Даже простое перечисление наиболее заметных обществ, групп и союзов дает историкам основания называть искусство этого периода «искусством художественных объединений 1920–1930-х годов». В рамках этих объединений разрабатывались различные художественные методы, осуществлялся поиск новых художественных языков. Многоязычие эпохи было осознано современниками как залог свободы, демократичности и культурной толерантности, могущих стать источником произрастания совершенно неизвестной формы культуры. О. Мандельштам говорил: «Ныне происходит как бы явление глоссолалии. В священном исступлении поэты говорят на языке всех времен, всех культур. Нет ничего невозможного. Как комната умирающего открыта для всех, так и дверь старого мира настежь распахнута перед толпой» [5].
Эту открытость настоящего всем временам и всей истории искусств подразумевал А. Лабас, когда сказал о своих работах: «Здесь нет реального времени, здесь время условно» [6]. Осознание культуры как пространства одновременного сосуществования неопределенно большого числа языков являлось одной из основных особенностей искусства после авангарда, искусства, призванного осваивать мир начала двадцатых. За спиной у этого мира остались потрясения войн и революций, масштабные социальные перевороты и огромные человеческие жертвы. Пережившая катастрофу европейская культура вновь оживала в преддверии эпохи своей долгой истории.
Период после 1918 года в новом русском искусстве называют также периодом поставангарда.
Поставангард не оппонировал авангарду, не отрицал его достижения, но уже и не принимал ни как вершину, ни как крушение, завершение или предел европейской культуры.
Авангард интерпретировался в двадцатых как звено в цепи связей и изменений, из которых складывается всегда незавершенная, открытая в будущее и теряющая форму ленты времени История Искусства. Может быть, в этом выражался успех одной из миссий авангарда, и история искусства становилась свободной от некогда существовавших в ней иерархий?

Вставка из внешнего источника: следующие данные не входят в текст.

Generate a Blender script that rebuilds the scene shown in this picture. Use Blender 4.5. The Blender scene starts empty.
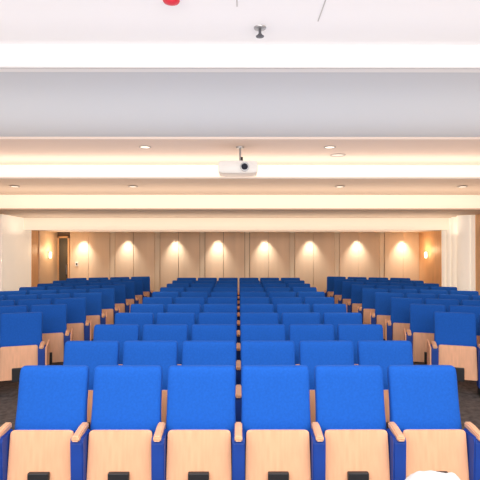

Может быть, авангард оказался хорошей школой новой живописи?
Искусство двадцатых-тридцатых годов в значительной мере оставалось искусством ученическим просто в силу того, что значительный объем работы выполнялся в стенах учебных заведений, но можно сказать, что в той же мере это было искусство исследовательское, экспериментальное, создающее среду узнавания и понимания культуры и открывающее себя как инструмент познания мира, как место появления в нем нового человека.
1. Габричевский А. Г. Морфология искусства. М.: Аграф, 2002. С. 25.
2. Мандельштам О. Э. Шум времени. СПб.: Издательский дом «Азбука классики», 2007. С. 192.
3. Тугендхольд Я. А. Искусство октябрьской эпохи. Л., 1930. Цит. по сб. «Борьба за реализм в изобразительном искусстве 20-х годов». М.: Советский художник, 1962. С. 332–333.
4. Маковец. 1922–1926: Сборник материалов по истории объединения. М., 1994. С. 73.
5. Мандельштам О. Э. Шум времени. С. 196.
6. Государственный Русский музей представляет: Александр Лабас. Воспоминания / Сост. О. М. Бескина-Лабас / Альманах. Вып. 86. СПб.: Palace Editions, 2004. С. 128.